— start of Entries shown —

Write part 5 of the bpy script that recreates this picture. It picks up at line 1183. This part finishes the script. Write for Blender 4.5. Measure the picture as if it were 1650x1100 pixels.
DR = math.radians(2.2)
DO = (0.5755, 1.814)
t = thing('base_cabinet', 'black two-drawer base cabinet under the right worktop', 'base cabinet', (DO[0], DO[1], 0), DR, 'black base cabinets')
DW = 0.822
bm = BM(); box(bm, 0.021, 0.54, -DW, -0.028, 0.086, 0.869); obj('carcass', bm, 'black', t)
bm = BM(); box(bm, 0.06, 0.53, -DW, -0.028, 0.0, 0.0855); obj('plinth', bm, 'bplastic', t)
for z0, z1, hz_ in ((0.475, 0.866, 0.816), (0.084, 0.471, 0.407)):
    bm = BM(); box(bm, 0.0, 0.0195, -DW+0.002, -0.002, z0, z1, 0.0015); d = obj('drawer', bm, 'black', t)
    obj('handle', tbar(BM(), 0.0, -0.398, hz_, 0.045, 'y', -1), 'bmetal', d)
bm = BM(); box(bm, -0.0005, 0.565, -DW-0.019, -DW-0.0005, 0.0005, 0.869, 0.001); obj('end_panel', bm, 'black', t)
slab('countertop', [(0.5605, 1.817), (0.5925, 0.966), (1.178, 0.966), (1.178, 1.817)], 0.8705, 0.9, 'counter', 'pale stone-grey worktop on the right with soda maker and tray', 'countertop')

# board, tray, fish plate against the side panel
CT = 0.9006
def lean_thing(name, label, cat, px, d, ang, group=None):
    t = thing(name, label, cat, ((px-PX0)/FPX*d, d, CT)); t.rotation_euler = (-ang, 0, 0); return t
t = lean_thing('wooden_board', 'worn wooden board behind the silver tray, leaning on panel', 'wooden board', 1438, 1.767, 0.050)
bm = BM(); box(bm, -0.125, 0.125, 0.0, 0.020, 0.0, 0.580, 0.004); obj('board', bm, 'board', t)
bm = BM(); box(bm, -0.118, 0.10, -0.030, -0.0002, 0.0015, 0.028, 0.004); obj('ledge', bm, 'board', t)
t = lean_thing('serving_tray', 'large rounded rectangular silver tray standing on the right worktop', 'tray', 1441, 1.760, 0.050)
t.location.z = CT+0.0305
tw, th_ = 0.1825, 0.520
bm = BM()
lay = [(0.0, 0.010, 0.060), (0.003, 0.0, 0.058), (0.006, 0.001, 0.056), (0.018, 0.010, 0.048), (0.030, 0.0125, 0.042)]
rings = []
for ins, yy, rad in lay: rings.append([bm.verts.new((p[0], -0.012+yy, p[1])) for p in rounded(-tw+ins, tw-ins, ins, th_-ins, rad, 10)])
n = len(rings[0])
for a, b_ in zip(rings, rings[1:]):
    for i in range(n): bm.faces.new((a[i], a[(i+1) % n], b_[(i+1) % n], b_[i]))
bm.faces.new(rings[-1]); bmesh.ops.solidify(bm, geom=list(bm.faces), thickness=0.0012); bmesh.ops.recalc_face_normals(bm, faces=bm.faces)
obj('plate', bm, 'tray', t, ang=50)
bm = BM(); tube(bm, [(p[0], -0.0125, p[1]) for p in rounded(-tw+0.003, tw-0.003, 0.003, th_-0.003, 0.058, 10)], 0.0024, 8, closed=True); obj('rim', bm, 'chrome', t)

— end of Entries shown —
— start of Entries shown —

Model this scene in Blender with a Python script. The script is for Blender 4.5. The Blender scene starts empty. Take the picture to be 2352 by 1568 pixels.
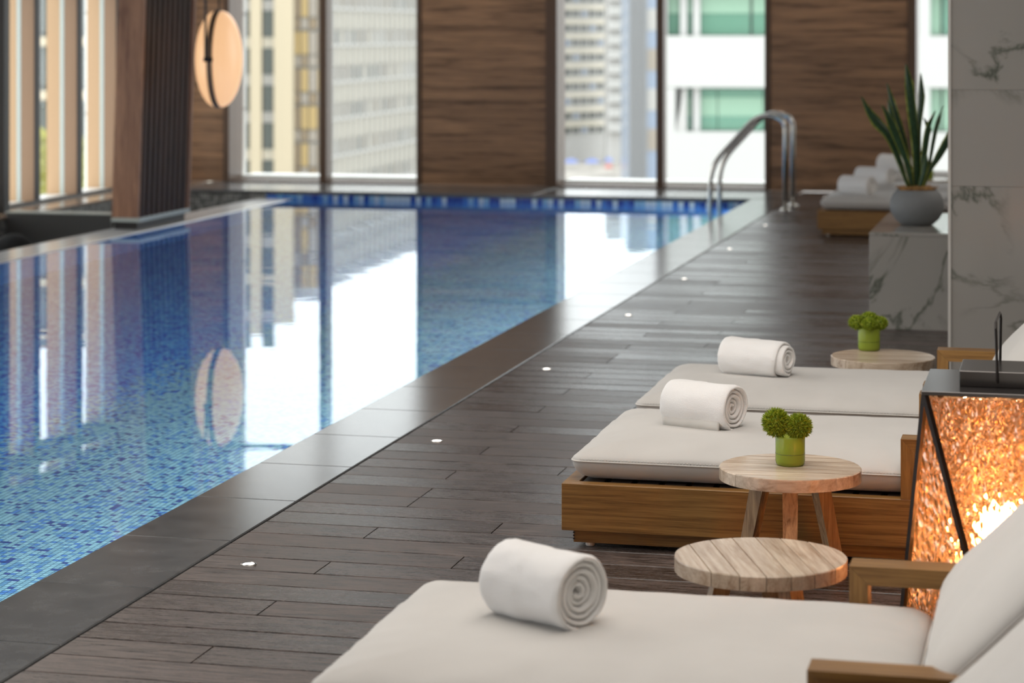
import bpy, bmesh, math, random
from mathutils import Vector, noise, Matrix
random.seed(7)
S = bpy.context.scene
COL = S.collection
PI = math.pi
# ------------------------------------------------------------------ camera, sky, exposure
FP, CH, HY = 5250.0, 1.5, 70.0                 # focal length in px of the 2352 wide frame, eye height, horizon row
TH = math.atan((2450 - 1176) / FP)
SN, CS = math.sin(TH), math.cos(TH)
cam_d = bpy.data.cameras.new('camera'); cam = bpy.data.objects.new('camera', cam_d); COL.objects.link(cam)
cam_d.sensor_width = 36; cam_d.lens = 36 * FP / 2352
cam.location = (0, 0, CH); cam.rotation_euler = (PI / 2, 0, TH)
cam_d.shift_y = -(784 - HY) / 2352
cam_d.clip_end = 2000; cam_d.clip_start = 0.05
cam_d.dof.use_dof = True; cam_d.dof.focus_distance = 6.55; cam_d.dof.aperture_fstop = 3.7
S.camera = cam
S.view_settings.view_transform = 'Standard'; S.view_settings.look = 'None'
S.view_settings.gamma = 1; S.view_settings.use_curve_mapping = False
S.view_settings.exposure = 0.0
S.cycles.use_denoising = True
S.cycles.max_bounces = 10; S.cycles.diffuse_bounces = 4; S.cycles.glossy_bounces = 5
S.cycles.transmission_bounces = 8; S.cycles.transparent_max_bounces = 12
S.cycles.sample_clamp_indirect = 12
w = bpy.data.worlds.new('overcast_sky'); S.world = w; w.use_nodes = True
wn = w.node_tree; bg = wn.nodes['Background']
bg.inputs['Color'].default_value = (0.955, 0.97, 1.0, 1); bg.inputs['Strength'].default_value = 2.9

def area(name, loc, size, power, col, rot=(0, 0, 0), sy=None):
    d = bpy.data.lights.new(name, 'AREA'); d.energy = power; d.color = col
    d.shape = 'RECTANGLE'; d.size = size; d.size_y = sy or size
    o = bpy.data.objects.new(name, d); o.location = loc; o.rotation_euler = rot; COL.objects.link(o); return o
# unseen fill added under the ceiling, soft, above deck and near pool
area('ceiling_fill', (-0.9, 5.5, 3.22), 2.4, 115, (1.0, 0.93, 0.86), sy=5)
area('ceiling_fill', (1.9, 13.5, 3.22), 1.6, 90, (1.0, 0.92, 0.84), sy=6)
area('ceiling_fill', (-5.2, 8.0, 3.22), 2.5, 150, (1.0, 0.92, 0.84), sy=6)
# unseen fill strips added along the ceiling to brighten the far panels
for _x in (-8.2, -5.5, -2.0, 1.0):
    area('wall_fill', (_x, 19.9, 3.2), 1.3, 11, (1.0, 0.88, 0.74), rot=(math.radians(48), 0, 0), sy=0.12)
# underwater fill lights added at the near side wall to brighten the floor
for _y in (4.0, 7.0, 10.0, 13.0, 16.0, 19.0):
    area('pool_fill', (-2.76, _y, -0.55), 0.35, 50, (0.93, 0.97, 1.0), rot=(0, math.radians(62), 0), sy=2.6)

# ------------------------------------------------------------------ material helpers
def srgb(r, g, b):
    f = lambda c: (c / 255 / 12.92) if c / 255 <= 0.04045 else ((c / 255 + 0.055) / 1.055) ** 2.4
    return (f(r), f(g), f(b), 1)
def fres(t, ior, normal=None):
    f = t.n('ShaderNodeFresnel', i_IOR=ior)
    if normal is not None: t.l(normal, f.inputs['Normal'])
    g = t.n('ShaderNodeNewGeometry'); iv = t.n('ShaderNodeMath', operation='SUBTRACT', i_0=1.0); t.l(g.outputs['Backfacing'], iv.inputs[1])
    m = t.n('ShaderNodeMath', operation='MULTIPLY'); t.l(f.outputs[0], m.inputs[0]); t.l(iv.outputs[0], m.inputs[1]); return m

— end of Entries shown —

§ **Stated exercise**
Which lines in the data above contain "script"? Show each one.

§ **Output for this task**
Write part 5 of the bpy script that recreates this picture. It picks up at line 1183. This part finishes the script. Write for Blender 4.5. Measure the picture as if it were 1650x1100 pixels.
Model this scene in Blender with a Python script. The script is for Blender 4.5. The Blender scene starts empty. Take the picture to be 2352 by 1568 pixels.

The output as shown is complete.